Internet Explorer 9 breaks with localhost
There is a known bug for this 601047. This is resolved with RTM! You can hear Eric Lawrence talk about this bug on the Herding Cat Podcast.
Internet Explorer 9 works great—except when it doesn’t—and it seems to not work for developers more than most. Or maybe it’s just me (could the IE9 team be targeting me?).
Paranoia aside, there’s an issue where testing web applications (ASP.NET, MVC) or Silverlight applications from Visual Studio (i.e., press F5) just refuses to load. Thankfully, this has been confirmed by others 😉.
What’s going on, and how do we fix this? Because it’s really frustrating—and it also makes for bad demos, especially with TechEd around the corner.
The first part of the problem is the ASP.NET Development Server, which hosts your websites when you press F5.
The next part of the problem is Windows, especially since it assumes IPv6 is better than IPv4. Note in the picture below that when you ping localhost, you get an IPv6 address.

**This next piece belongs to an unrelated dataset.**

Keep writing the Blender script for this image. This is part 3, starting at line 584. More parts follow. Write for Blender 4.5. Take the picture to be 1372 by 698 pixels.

What appears to be happening is that when IE9 tries to go to localhost, it uses IPv6, but the ASP.NET Development Server is IPv4-only. Thus, nothing loads, and we get the error.
To solve this, open Notepad as an administrator and navigate to <windows directory>\system32\drivers\etc\ and open the hosts file. Inside, you’ll find lines prefixed with a hash (making them comments). Remove the hash from the line with 127.0.0.1, as shown below, and save.
This will force Windows to resolve localhost to IPv4 first (you can confirm by pinging localhost), meaning IE9 will do the same—and now it works every time.